The deed in question in this case contains no express grant of easement by Sims. No other facts appear in the record that demonstrate the creation of an express easement. We hold that no express easement was granted over the lands owned by Sims and which lie adjacent to the 640-acre tract. Amoco has an easement over the 640-acre tract for ingress to and egress from that tract for the purpose of developing the underlying oil and gas mineral rights only.
II.
Amoco's second contention is that they are entitled to a "way of necessity" across the Sims land to their leased acreage.

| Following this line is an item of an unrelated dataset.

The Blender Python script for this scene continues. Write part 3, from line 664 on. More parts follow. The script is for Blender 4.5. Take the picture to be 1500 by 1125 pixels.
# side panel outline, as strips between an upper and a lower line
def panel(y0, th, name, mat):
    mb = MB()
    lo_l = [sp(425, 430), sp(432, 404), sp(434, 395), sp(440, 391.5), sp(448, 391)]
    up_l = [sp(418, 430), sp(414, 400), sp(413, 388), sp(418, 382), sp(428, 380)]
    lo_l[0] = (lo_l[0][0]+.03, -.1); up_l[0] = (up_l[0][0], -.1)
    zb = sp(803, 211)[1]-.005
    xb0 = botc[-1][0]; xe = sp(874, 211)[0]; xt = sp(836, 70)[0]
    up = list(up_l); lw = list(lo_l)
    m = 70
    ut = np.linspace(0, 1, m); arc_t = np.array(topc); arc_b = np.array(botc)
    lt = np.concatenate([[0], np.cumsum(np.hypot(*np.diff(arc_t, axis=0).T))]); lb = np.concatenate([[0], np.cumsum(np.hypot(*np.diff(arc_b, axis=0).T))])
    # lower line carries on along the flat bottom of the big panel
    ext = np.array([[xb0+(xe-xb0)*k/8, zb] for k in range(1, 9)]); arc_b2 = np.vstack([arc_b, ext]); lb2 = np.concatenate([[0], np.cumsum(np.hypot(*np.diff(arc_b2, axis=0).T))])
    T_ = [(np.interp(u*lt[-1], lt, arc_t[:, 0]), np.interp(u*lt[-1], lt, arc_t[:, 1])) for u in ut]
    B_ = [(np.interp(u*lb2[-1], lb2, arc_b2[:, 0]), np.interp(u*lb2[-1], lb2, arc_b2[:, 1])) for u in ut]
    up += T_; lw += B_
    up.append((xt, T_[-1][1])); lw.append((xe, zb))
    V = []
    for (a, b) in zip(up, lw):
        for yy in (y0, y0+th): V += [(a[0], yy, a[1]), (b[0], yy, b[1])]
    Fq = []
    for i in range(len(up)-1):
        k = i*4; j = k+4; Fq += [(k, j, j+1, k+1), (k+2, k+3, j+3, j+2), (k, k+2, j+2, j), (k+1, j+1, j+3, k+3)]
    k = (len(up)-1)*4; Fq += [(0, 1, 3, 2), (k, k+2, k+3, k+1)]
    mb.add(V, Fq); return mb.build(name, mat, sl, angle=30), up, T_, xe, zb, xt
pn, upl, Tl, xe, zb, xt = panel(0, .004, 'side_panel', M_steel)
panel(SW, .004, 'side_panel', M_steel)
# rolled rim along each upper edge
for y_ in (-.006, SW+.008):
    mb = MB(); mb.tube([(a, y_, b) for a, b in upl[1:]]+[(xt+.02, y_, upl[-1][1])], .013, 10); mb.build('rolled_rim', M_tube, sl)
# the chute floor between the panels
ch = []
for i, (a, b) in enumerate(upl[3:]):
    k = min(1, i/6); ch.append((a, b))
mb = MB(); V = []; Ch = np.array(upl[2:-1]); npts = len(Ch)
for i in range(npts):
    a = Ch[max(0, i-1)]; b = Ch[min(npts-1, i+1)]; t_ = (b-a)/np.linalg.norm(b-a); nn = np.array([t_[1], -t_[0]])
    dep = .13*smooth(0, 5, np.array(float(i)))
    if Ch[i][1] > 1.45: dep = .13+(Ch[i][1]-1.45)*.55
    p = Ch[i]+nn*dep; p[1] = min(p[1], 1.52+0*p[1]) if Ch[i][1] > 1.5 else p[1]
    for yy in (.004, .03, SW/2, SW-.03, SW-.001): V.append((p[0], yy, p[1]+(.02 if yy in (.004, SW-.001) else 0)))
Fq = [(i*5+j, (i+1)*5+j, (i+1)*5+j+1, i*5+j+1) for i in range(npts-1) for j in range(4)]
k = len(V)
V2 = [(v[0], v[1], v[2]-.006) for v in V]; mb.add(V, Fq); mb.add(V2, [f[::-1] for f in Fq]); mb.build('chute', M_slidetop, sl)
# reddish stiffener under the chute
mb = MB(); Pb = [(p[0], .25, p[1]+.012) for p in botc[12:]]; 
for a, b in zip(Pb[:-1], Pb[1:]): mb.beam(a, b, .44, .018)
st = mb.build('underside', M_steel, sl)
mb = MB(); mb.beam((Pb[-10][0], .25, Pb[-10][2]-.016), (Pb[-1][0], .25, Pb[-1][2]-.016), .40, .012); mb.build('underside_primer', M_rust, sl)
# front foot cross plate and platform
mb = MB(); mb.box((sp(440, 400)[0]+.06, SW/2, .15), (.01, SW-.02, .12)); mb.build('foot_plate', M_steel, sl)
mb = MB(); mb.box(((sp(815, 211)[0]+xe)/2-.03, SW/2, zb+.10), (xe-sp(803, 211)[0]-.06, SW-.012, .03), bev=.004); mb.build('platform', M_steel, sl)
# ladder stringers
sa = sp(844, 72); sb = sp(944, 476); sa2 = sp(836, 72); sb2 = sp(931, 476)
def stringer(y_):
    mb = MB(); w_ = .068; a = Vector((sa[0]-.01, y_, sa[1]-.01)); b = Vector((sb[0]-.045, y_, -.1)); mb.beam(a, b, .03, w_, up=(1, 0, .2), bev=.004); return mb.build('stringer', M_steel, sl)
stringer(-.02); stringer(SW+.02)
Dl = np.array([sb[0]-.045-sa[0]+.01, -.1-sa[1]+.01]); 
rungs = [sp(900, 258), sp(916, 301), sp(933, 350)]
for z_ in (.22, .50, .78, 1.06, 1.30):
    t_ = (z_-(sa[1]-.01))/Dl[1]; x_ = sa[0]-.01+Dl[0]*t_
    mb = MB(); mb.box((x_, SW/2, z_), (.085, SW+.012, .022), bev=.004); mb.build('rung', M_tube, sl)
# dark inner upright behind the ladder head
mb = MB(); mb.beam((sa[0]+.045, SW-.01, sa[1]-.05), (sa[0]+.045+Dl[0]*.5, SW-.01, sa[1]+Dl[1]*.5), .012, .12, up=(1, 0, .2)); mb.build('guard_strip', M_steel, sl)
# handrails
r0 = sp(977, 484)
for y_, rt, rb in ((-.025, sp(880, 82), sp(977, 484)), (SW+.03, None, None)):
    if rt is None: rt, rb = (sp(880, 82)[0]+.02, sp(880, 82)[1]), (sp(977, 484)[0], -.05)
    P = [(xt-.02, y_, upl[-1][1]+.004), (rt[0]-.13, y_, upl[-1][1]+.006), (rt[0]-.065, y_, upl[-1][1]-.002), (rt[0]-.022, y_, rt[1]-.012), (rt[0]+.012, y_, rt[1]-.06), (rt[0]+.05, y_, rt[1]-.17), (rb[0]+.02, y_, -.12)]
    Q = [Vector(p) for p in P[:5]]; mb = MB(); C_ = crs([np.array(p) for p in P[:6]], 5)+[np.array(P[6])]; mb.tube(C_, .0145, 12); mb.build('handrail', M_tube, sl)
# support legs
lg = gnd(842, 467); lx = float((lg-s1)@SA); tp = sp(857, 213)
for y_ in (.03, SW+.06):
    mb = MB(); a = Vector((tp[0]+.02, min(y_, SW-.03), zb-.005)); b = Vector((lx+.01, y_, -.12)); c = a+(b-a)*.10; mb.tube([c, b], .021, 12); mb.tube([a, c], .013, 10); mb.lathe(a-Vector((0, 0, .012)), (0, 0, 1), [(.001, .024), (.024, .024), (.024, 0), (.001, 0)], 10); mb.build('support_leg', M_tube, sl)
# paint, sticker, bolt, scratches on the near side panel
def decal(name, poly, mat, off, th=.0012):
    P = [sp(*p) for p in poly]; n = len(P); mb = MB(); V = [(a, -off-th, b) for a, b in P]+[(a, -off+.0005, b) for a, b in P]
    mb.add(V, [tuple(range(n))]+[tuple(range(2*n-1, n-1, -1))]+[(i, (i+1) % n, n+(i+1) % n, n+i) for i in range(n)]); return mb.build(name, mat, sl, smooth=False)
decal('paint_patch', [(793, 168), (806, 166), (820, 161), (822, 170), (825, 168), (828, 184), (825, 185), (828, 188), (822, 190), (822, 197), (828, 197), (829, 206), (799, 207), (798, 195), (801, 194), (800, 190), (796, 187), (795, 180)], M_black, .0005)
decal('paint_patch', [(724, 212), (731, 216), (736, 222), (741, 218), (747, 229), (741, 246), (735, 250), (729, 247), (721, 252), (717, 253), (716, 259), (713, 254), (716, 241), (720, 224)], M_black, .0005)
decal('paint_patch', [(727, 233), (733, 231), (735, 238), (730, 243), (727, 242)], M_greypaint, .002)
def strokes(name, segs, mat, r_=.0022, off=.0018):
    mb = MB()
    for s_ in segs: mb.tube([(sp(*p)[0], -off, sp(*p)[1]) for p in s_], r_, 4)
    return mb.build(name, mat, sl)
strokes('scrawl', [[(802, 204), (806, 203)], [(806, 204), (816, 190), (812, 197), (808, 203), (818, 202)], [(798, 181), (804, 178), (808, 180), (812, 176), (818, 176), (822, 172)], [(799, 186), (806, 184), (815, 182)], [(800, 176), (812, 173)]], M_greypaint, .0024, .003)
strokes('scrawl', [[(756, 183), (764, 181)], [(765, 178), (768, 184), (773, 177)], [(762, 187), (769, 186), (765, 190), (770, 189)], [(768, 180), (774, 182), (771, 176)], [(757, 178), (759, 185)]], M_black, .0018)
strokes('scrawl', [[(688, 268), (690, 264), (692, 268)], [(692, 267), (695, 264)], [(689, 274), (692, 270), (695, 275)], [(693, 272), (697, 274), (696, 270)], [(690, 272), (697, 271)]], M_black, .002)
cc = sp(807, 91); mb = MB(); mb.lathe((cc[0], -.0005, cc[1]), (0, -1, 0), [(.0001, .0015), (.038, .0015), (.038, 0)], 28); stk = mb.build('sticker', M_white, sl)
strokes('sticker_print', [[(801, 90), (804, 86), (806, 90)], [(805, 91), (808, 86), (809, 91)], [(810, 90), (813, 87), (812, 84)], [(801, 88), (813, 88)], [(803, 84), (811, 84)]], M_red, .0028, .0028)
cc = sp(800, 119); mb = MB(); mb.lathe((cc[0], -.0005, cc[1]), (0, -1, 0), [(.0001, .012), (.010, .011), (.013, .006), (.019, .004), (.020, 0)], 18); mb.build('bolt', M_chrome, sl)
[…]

A way of necessity can only arise where an owner of property severs a portion of his property and the portion retained or sold is cut off from access to a public route by the land from which it was severed. See Close v. Rensink, 95 Idaho 72, 501 P.2d 1383 (1972). The essential elements which must be proved include unity of title from which the dominant and servient estates are subsequently created. See, e.g., Wagner v. Fairlamb, 151 Colo. 481, 379 P.2d 165, cert. denied, 375 U.S. 879, 84 S.Ct. 149, 11 L.Ed.2d 110 (1963), and 2 G.W. Thompson, Commentaries on the Modern Law of Real Property, §§ 362-368 (repl. 1980).
In the present case, Watkins owned 640 acres. Sims owned adjacent lands and so did the State. There was no proof of unity of title at any time in the Watkins land the adjacent lands through which any "way of necessity" could be created. There is no evidence in the record of roadways into or across the Watkins land at the time of the conveyance. Thus, the Watkins tract was already landlocked at the time of the conveyance and this was not the result of the conveyance from Watkins to Sims. Because the Watkins land was homesteaded in earlier years, we might imply that some roadway must have existed at some time prior to the conveyance. However, the evidence is not clear and we are restricted to the record before us. We hold that Amoco did not establish a "way of necessity" across the Sims land to the Watkins tract in this case.
The trial court is reversed and directed to dissolve the injunction.
IT IS SO ORDERED.
EASLEY, C.J., and PAYNE, J., concur.